Jheronimus Bosch Art Center

Hieronymus Bosch - The Pedler

Seligmann 1953
Seligmann, Kurt
Genre: Nonfiction, art history
Uitgave datum: 1953
Bron: Gazette des Beaux-Arts, XLII (September 1953), pp. 97-104

Seligmann 1953

 

“Hieronymus Bosch – The Pedler” (Kurt Seligmann) 1953

[in: Gazette des Beaux-Arts, XLII (September 1953), pp. 97-104]

[Also mentioned in Gibson 1983: 122-123 (E288)]

 

In this article Seligmann offers an iconographic interpretation of Bosch’s Rotterdam Pedlar tondo. The author states that Bosch did not want to represent the Prodigal Son. To account for this he not only refers to two arguments of Baldass (the protagonist’s advanced age and the heavy burden he is carrying) but he also adds two new arguments: the well-lined purse and the knife refer to the protagonist’s modest wealth and to his willingness to defend his possessions and do not agree with the complete poverty of the Prodigal Son when he returned to his father’s house. Seligmann interprets the tondo’s protagonist as a pedlar who is travelling restlessly throughout the land and has to fight for a precarious existence. From the observation that the pedlar is moving from the left side of the tondo (full of negative symbols) to the right side (with only positive symbolism) Seligmann concludes that the pedlar has abandoned his foolish and sinful life for a more worthy existence, ‘an optimistic note, rather unusual in Bosch’s work’.

 

Unfortunately Seligmann’s interpretations of the tondo’s iconographic details are highly unsatisfactory because he delivers too few or no arguments for what he says. The hat in the pedlar’s hand for example is said to point out that the pedlar is throwing away his reprehensible self to become a new man, but this suggestion is nowhere accounted for. The owl on the branch right above the pedlar is the bird of wisdom, but an argument for this fails. The barrel without a bung is a vaginal symbol, the long spear is a phallic symbol, but Seligmann only refers to a nineteenth-century book about German medieval folklore. The bird to the owl’s right is a ‘singing bird’ (Seligmann does not notice that it is a great tit) and it is interpreted as a symbol of carelessness with the help of one sentence from Geyler von Keysersberg about the sinners who are always singing and leave the worries to the birds in the wood. Moreover, this sentences receives an erroneous interpretation: with Keysersberg it are not the birds that are singing, but the sinners and the suggestion that the great tit in the tondo is singing, is gratuitous.
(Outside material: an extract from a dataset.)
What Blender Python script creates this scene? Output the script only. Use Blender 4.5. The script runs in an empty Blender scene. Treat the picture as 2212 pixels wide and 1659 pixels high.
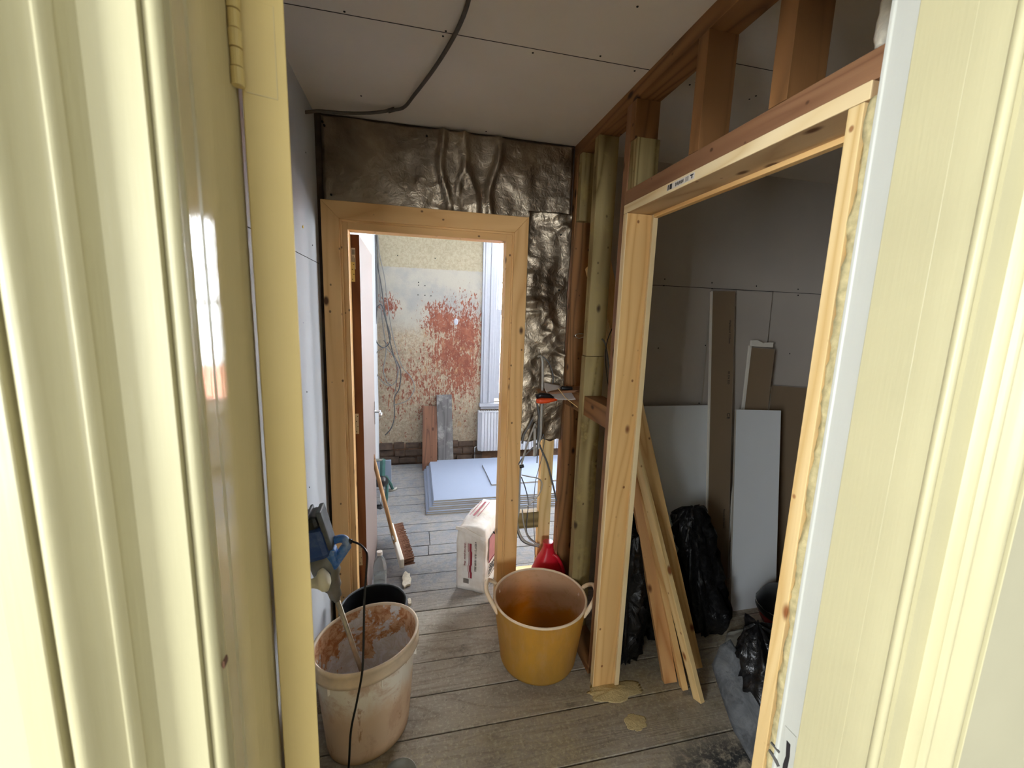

The gate the pedlar is going to pass is a ‘good gate’ because it has a firm construction and thus it contrasts with the delapidated brothel. In itself not an incorrect observation, but as an iconographic interpretation rather superficial.

 

Seligmann’s interpretation of the pedlar’s ladle, awl and knife as phallic symbols deserves special mention, though. Although the reference here is only one thirtheenth-century French text, it is a refernece in which a ladle, awl and knife belong to a pedlar ànd are being used in a clearly erotical context. In agreement with Combe Seligmann also sees a visual and thematical similarity between Bosch’s pedlar and the Fool from the Tarot game, without identifying the pedlar with this Fool. But he does signal a common forefather of both: a marginal illustration from the Luttrell Psalter: a pedlar with a stick in his hands and a basket on his back is walking (from right to left) in the direction of a mermaid (half fish, half woman, mirror in her right hand, comb in her left hand) while a dog is biting him in the right calf. Seligmann interprets this as man who is being attracted by sin and reminds us of the fact that Bosch’s pedlar is walking from left to right, away from the brothel. Meaning that Bosch’s pedlar is no longer attracted by sin, but is leaving it behind him. The bandage at his leg and the growling dog point out, though, that he has not always been able to avoid the brothel. The iconographic comparative material that is brought together here (although it concerns only one visual source) is extremely interesting. The fact that the pedlar is holding a stick and is being attacked by a dog is indeed a very remarkable visual parallel with Bosch’s pedlar in Rotterdam (and with the one in the closed wings of the Haywain). Unfortunately Seligmann has not followed this track any further.

 

Weak is also Seligmann’s interpretation of the dog in the Rotterdam tondo: he thinks it definitely has to be a symbol, but is unable to track down its meaning. He supposes that the dog is a representative of Good and that he functions as a warning of sin. A hypothesis that sounds somewhat artificial, as it remains unclear why the dog should be growling at the pedlar if he is following the good path and leaving the brothel behind him. If he also had involved the exterior panels of the Haywain in his interpretation, Seligmann would probably have concluded that the dog in both representations is a key symbol, but he ignores the closed wings of the Haywain. The most important contribution of Seligmann’s article is the presentation of some interesting, though limited cultural-historical material: a French text and a marginal illustration in an English psalter. Because his analysis is mostly rather superficial and arbitrary, it may duly be called a missed opportunity.